- **Written problem**
Word for word, quote all of the material, omitting the pictures.

- **Dataset extract**
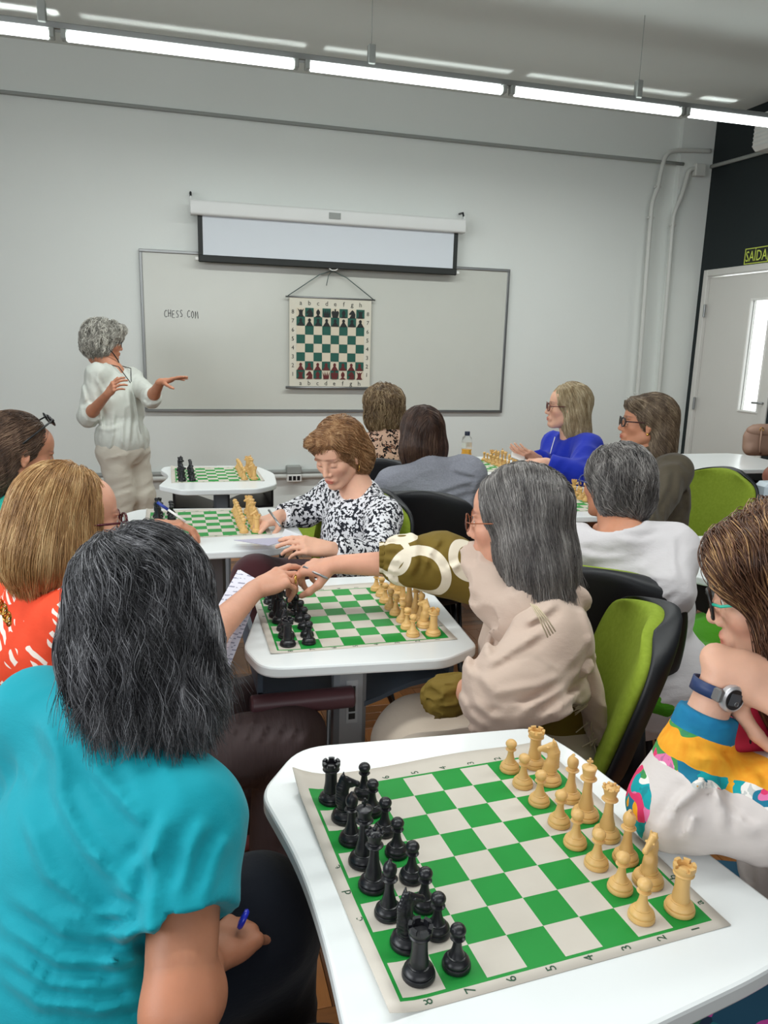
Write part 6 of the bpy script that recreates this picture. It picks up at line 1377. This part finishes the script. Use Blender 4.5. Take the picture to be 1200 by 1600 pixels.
# ------------------------------------------------------------------ small things
bt = A(727, 716, 4.0); bt = atz(728, 722, ZTOP); e = empty('juice_bottle', (bt[0], bt[1], ZTOP), label='clear plastic bottle of orange juice with dark cap', cat='bottle')
M_pet = NT('clear_pet', .08); M_pet.base((1, 1, 1, 1)); M_pet.b.inputs['Transmission Weight'].default_value = .95; M_pet.b.inputs['IOR'].default_value = 1.1; M_pet = M_pet.m
autosmooth(MB().lathe([(.027, 0), (.031, .006), (.031, .05), (.028, .065), (.031, .08), (.031, .125), (.026, .148), (.014, .162), (.013, .172), (.011, .172)], 24).build('bottle_shell', M_pet, e))
autosmooth(MB().lathe([(.024, .003), (.029, .008), (.029, .05), (.0265, .065), (.0285, .078), (.001, .078)], 24).build('orange_juice', plain('orange_juice', srgb(250, 176, 10), .3), e))
autosmooth(MB().lathe([(.0150, .160), (.0155, .162), (.0155, .182), (.0145, .184)], 20).build('screw_cap', plain('navy_cap', srgb(36, 44, 66), .4), e))
b = MB(); 
for k in range(16):
    a0 = 2*math.pi*k/24; a1 = 2*math.pi*(k+1)/24; b.add([(.0318*math.cos(a), .0318*math.sin(a), z) for a in (a0, a1) for z in (.088, .118)], [(0, 2, 3, 1)])
b.build('paper_label', M_white, e, True)
# maroon roll and tray items under the second desk
rl = np.array([.28, 1.63, .625]); autosmooth(MB().lathe([(.022, 0), (.0255, .004), (.0255, .236), (.022, .24)], 20, (-.12, 0, 0), (1, 0, 0)).build('rolled_case', plain('maroon_vinyl', srgb(84, 52, 58), .4), loc=rl, label='maroon cylindrical roll lying on the tray under the second desk', cat='roll'))
# handbags on the desks by the door
M_bag = plain('taupe_leather', srgb(150, 118, 100), .5, nb=.15); M_bag2 = plain('reddish_brown_leather', srgb(132, 76, 56), .5, nb=.15)
hb = atz(1172, 712, ZTOP); e = empty('handbag', (hb[0]+.18, hb[1]+.05, ZTOP), math.radians(-14), label='taupe leather handbag standing on the desk by the door', cat='bag')
f = Fld(); f.cone((-.12, 0, .04), (.14, 0, .04), .05, .05, k=.03); f.ell((0, 0, .10), (.185, .055, .14), k=.02, cuts=[((0, 0, .001), (0, 0, -1)), ((0, 0, .205), (0, 0, 1)), ((-.165, 0, 0), (-1, 0, -.12)), ((.165, 0, 0), (1, 0, -.12))]); sdf_obj('bag_body', f, .007, M_bag, e, (0, 0, 0), 1)
f = Fld(); f.ell((0, -.01, .165), (.17, .058, .055), k=.02, cuts=[((0, 0, .135), (0, 0, -1)), ((0, 0, .21), (0, 0, 1))]); sdf_obj('flap', f, .007, M_bag, e, (0, 0, 0), 1)
for sx in (-1, 1):
    MB().tube([(-.09+.0, -.062*1, .175), (-.10, -.085, .10), (-.095, -.085, .03), (-.08, -.07, .012)] if sx < 0 else [(.07, -.062, .175), (.045, -.085, .10), (.0, -.085, .03), (-.03, -.07, .012)], .006, 8).build('handle', M_bag, e, True)
    ring_at(np.array([-.09 if sx < 0 else .07, -.064, .178]), (0, 1, 0), .012, M_gold, e, (0, 0, 0), 'handle_ring', .003)
for k in range(9): pass
b2 = atz(1175, 765, ZTOP); e = empty('shoulder_bag', (b2[0]+.10, b2[1], ZTOP), label='reddish brown bag with looped strap on the desk below the taupe handbag', cat='bag')
f = Fld(); f.ell((.10, .0, .07), (.14, .06, .075), k=.02, cuts=[((0, 0, .001), (0, 0, -1))]); sdf_obj('bag_body', f, .007, M_bag2, e, (0, 0, 0), 1)
MB().tube([(.02, -.05, .10), (-.04, -.06, .05), (-.075, -.05, .012), (-.05, -.04, .006), (.0, -.05, .03), (.03, -.055, .07)], .013, 8).build('strap', M_bag2, e, True); ring_at(np.array([-.02, -.066, .085]), (0, 1, 0), .011, M_alu, e, (0, 0, 0), 'strap_ring', .003)
gb = atz(1192, 782, ZTOP); MB().box((-.04, -.05, 0), (.06, .05, .085), bev=.02).build('tissue_pack', plain('pale_blue_plastic', srgb(196, 208, 216), .4), loc=(gb[0]+.04, gb[1]+.03, ZTOP), label='pale blue pack beside the reddish brown bag', cat='pack')
# pencil tray on the desk beside the white blouse
pt_ = atz(1085, 868, ZTOP); e = empty('pencil_tray', (pt_[0], pt_[1], ZTOP), math.radians(-40), label='slim metal pencil tray behind the raised brown hair', cat='tray')
b = MB(); b.box((-.09, -.025, 0), (.09, .025, .003)); b.box((-.09, -.028, .0), (.09, -.025, .014)); b.box((-.09, .025, 0), (.09, .028, .014)); b.build('tray_body', M_alu, e)
MB().tube([(-.07, 0, .008), (.07, .005, .008)], .004, 6).build('pencil', plain('pencil_green', srgb(60, 90, 60), .5), e, True)
# gold chain at the left edge and navy bag at the lower right
ch = A(6, 955, 1.42); b = MB()
for k in range(5):
    c_ = A(2+3*k, 946+6*k, 1.42); Rm = frame(CF if k % 2 else CR); b.tube([c_-ch+Rm@np.array([.007*math.cos(t), .010*math.sin(t), 0]) for t in np.linspace(0, 6.283, 10, endpoint=False)], .0022, 5, closed=True)
b.build('gold_chain', M_gold, loc=ch, label='gold chain hanging over the taupe chair at the left edge', cat='chain')
nb_ = np.array([.66, .50, .0]); nbp = atz(1165, 1592, .40); e = empty('navy_bag', (nbp[0]+.05, nbp[1], 0), label='navy fabric bag with white loop mark on the floor at the lower right', cat='bag')
f = Fld(); f.ell((0, 0, .19), (.14, .09, .20), k=.02, cuts=[((0, 0, .002), (0, 0, -1)), ((0, 0, .385), (0, 0, 1))]); sdf_obj('bag_body', f, .009, cloth_mat('navy_canvas', srgb(38, 52, 84)), e, (0, 0, 0), 1)
MB().tube([(-.03, -.02, .392), (.0, -.045, .394), (.05, -.05, .394), (.08, -.03, .392), (.05, -.015, .392), (0, -.03, .392)], .006, 6).build('white_loop_mark', M_white, e, True)

rp = A(1165, 1160, 1.12); f = Fld(); Rk = frame(-CF*.9+CR*.3, CR*.8-CU*.5); f.ell(rp, (.045, .085, .022), Rk, k=.01); mk = NT('watermelon_print', .7); vk = mk.n('TexVoronoi'); mk.t.links.new(mk.coords((1, 1, .5)), vk.inputs['Vector']); vk.inputs['Scale'].default_value = 60
mk.base(mk.mix(mk.math('LESS_THAN', vk.outputs['Distance'], .16), mk.mix(mk.noise(mk.coords(), 14, 2), srgb(206, 24, 62), srgb(226, 50, 84)), srgb(40, 12, 18))); V, Fc = f.mesh(.005); mesh_obj('print_pouch', V-rp, Fc, mk.m, loc=rp, label='pinkish red watermelon print pouch behind the raised forearm', cat='pouch')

- **Written solution**
Write part 6 of the bpy script that recreates this picture. It picks up at line 1377. This part finishes the script. Use Blender 4.5. Take the picture to be 1200 by 1600 pixels.
# ------------------------------------------------------------------ small things
bt = A(727, 716, 4.0); bt = atz(728, 722, ZTOP); e = empty('juice_bottle', (bt[0], bt[1], ZTOP), label='clear plastic bottle of orange juice with dark cap', cat='bottle')
M_pet = NT('clear_pet', .08); M_pet.base((1, 1, 1, 1)); M_pet.b.inputs['Transmission Weight'].default_value = .95; M_pet.b.inputs['IOR'].default_value = 1.1; M_pet = M_pet.m
autosmooth(MB().lathe([(.027, 0), (.031, .006), (.031, .05), (.028, .065), (.031, .08), (.031, .125), (.026, .148), (.014, .162), (.013, .172), (.011, .172)], 24).build('bottle_shell', M_pet, e))
autosmooth(MB().lathe([(.024, .003), (.029, .008), (.029, .05), (.0265, .065), (.0285, .078), (.001, .078)], 24).build('orange_juice', plain('orange_juice', srgb(250, 176, 10), .3), e))
autosmooth(MB().lathe([(.0150, .160), (.0155, .162), (.0155, .182), (.0145, .184)], 20).build('screw_cap', plain('navy_cap', srgb(36, 44, 66), .4), e))
b = MB(); 
for k in range(16):
    a0 = 2*math.pi*k/24; a1 = 2*math.pi*(k+1)/24; b.add([(.0318*math.cos(a), .0318*math.sin(a), z) for a in (a0, a1) for z in (.088, .118)], [(0, 2, 3, 1)])
b.build('paper_label', M_white, e, True)
# maroon roll and tray items under the second desk
rl = np.array([.28, 1.63, .625]); autosmooth(MB().lathe([(.022, 0), (.0255, .004), (.0255, .236), (.022, .24)], 20, (-.12, 0, 0), (1, 0, 0)).build('rolled_case', plain('maroon_vinyl', srgb(84, 52, 58), .4), loc=rl, label='maroon cylindrical roll lying on the tray under the second desk', cat='roll'))
# handbags on the desks by the door
M_bag = plain('taupe_leather', srgb(150, 118, 100), .5, nb=.15); M_bag2 = plain('reddish_brown_leather', srgb(132, 76, 56), .5, nb=.15)
hb = atz(1172, 712, ZTOP); e = empty('handbag', (hb[0]+.18, hb[1]+.05, ZTOP), math.radians(-14), label='taupe leather handbag standing on the desk by the door', cat='bag')
f = Fld(); f.cone((-.12, 0, .04), (.14, 0, .04), .05, .05, k=.03); f.ell((0, 0, .10), (.185, .055, .14), k=.02, cuts=[((0, 0, .001), (0, 0, -1)), ((0, 0, .205), (0, 0, 1)), ((-.165, 0, 0), (-1, 0, -.12)), ((.165, 0, 0), (1, 0, -.12))]); sdf_obj('bag_body', f, .007, M_bag, e, (0, 0, 0), 1)
f = Fld(); f.ell((0, -.01, .165), (.17, .058, .055), k=.02, cuts=[((0, 0, .135), (0, 0, -1)), ((0, 0, .21), (0, 0, 1))]); sdf_obj('flap', f, .007, M_bag, e, (0, 0, 0), 1)
for sx in (-1, 1):
    MB().tube([(-.09+.0, -.062*1, .175), (-.10, -.085, .10), (-.095, -.085, .03), (-.08, -.07, .012)] if sx < 0 else [(.07, -.062, .175), (.045, -.085, .10), (.0, -.085, .03), (-.03, -.07, .012)], .006, 8).build('handle', M_bag, e, True)
    ring_at(np.array([-.09 if sx < 0 else .07, -.064, .178]), (0, 1, 0), .012, M_gold, e, (0, 0, 0), 'handle_ring', .003)
for k in range(9): pass
b2 = atz(1175, 765, ZTOP); e = empty('shoulder_bag', (b2[0]+.10, b2[1], ZTOP), label='reddish brown bag with looped strap on the desk below the taupe handbag', cat='bag')
f = Fld(); f.ell((.10, .0, .07), (.14, .06, .075), k=.02, cuts=[((0, 0, .001), (0, 0, -1))]); sdf_obj('bag_body', f, .007, M_bag2, e, (0, 0, 0), 1)
MB().tube([(.02, -.05, .10), (-.04, -.06, .05), (-.075, -.05, .012), (-.05, -.04, .006), (.0, -.05, .03), (.03, -.055, .07)], .013, 8).build('strap', M_bag2, e, True); ring_at(np.array([-.02, -.066, .085]), (0, 1, 0), .011, M_alu, e, (0, 0, 0), 'strap_ring', .003)
gb = atz(1192, 782, ZTOP); MB().box((-.04, -.05, 0), (.06, .05, .085), bev=.02).build('tissue_pack', plain('pale_blue_plastic', srgb(196, 208, 216), .4), loc=(gb[0]+.04, gb[1]+.03, ZTOP), label='pale blue pack beside the reddish brown bag', cat='pack')
# pencil tray on the desk beside the white blouse
pt_ = atz(1085, 868, ZTOP); e = empty('pencil_tray', (pt_[0], pt_[1], ZTOP), math.radians(-40), label='slim metal pencil tray behind the raised brown hair', cat='tray')
b = MB(); b.box((-.09, -.025, 0), (.09, .025, .003)); b.box((-.09, -.028, .0), (.09, -.025, .014)); b.box((-.09, .025, 0), (.09, .028, .014)); b.build('tray_body', M_alu, e)
MB().tube([(-.07, 0, .008), (.07, .005, .008)], .004, 6).build('pencil', plain('pencil_green', srgb(60, 90, 60), .5), e, True)
# gold chain at the left edge and navy bag at the lower right
ch = A(6, 955, 1.42); b = MB()
for k in range(5):
    c_ = A(2+3*k, 946+6*k, 1.42); Rm = frame(CF if k % 2 else CR); b.tube([c_-ch+Rm@np.array([.007*math.cos(t), .010*math.sin(t), 0]) for t in np.linspace(0, 6.283, 10, endpoint=False)], .0022, 5, closed=True)
b.build('gold_chain', M_gold, loc=ch, label='gold chain hanging over the taupe chair at the left edge', cat='chain')
nb_ = np.array([.66, .50, .0]); nbp = atz(1165, 1592, .40); e = empty('navy_bag', (nbp[0]+.05, nbp[1], 0), label='navy fabric bag with white loop mark on the floor at the lower right', cat='bag')
f = Fld(); f.ell((0, 0, .19), (.14, .09, .20), k=.02, cuts=[((0, 0, .002), (0, 0, -1)), ((0, 0, .385), (0, 0, 1))]); sdf_obj('bag_body', f, .009, cloth_mat('navy_canvas', srgb(38, 52, 84)), e, (0, 0, 0), 1)
MB().tube([(-.03, -.02, .392), (.0, -.045, .394), (.05, -.05, .394), (.08, -.03, .392), (.05, -.015, .392), (0, -.03, .392)], .006, 6).build('white_loop_mark', M_white, e, True)

rp = A(1165, 1160, 1.12); f = Fld(); Rk = frame(-CF*.9+CR*.3, CR*.8-CU*.5); f.ell(rp, (.045, .085, .022), Rk, k=.01); mk = NT('watermelon_print', .7); vk = mk.n('TexVoronoi'); mk.t.links.new(mk.coords((1, 1, .5)), vk.inputs['Vector']); vk.inputs['Scale'].default_value = 60
mk.base(mk.mix(mk.math('LESS_THAN', vk.outputs['Distance'], .16), mk.mix(mk.noise(mk.coords(), 14, 2), srgb(206, 24, 62), srgb(226, 50, 84)), srgb(40, 12, 18))); V, Fc = f.mesh(.005); mesh_obj('print_pouch', V-rp, Fc, mk.m, loc=rp, label='pinkish red watermelon print pouch behind the raised forearm', cat='pouch')